You need to refocus on the solutions your product offers to determine the problems your audience will be searching with, and then where they will be searching.
For most tech/SaaS products, places like Quora and StackOverflow are good places to start. This is especially true if your audience is more systems, infrastructure, and engineering-focused.
If your audience is a more general marketer, then places like Facebook groups, Slack communities, Reddit, and even product-specific forums are good places to go and mine data.
It is important, however, to remember to not enter these open forums and communities with a sales-first message. You’ll likely damage your brand before you’ve even launched.
3. Experience Forecasting Informs Conversion & Retention
A lot of marketing strategies focus heavily on initial user acquisition, and I’m not saying this is a bad thing.
But when you’re going to market with a new product or service that you hope to build your company – and future products and services off the back of – you also need to factor in retention strategies.
Retention is often condemned to post-conversion activities and elements like customer service.
However, when done right retention starts during the discovery, consideration, and conversion phases.
This is something I call experience forecasting. Essentially, there are a number of variables in the customer buying process we don’t control. In addition, all customers will be subject to a number of personal experiences, their own expectations, and estimations of “good,” as well as a number of other supposedly irrelevant factors.
Our messaging needs to highlight that the product/service can meet the user’s needs.

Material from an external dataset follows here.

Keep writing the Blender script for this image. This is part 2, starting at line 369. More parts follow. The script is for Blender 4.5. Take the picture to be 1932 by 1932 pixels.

And it needs to do so in a way that best enables the user to accurately estimate how closely the service delivery will meet their expectations.
When that forecasted experience is met (or closely met), the user will be happy and likely to either convert their trial into a subscription or extend their subscription with you.
Get Granular with an SEO-Informed Go-To-Market Strategy
SEO gives you the insight to develop your most successful go-to-market strategy.
Over the long term, it’ll support the longevity of your product and the brand as a whole, as well.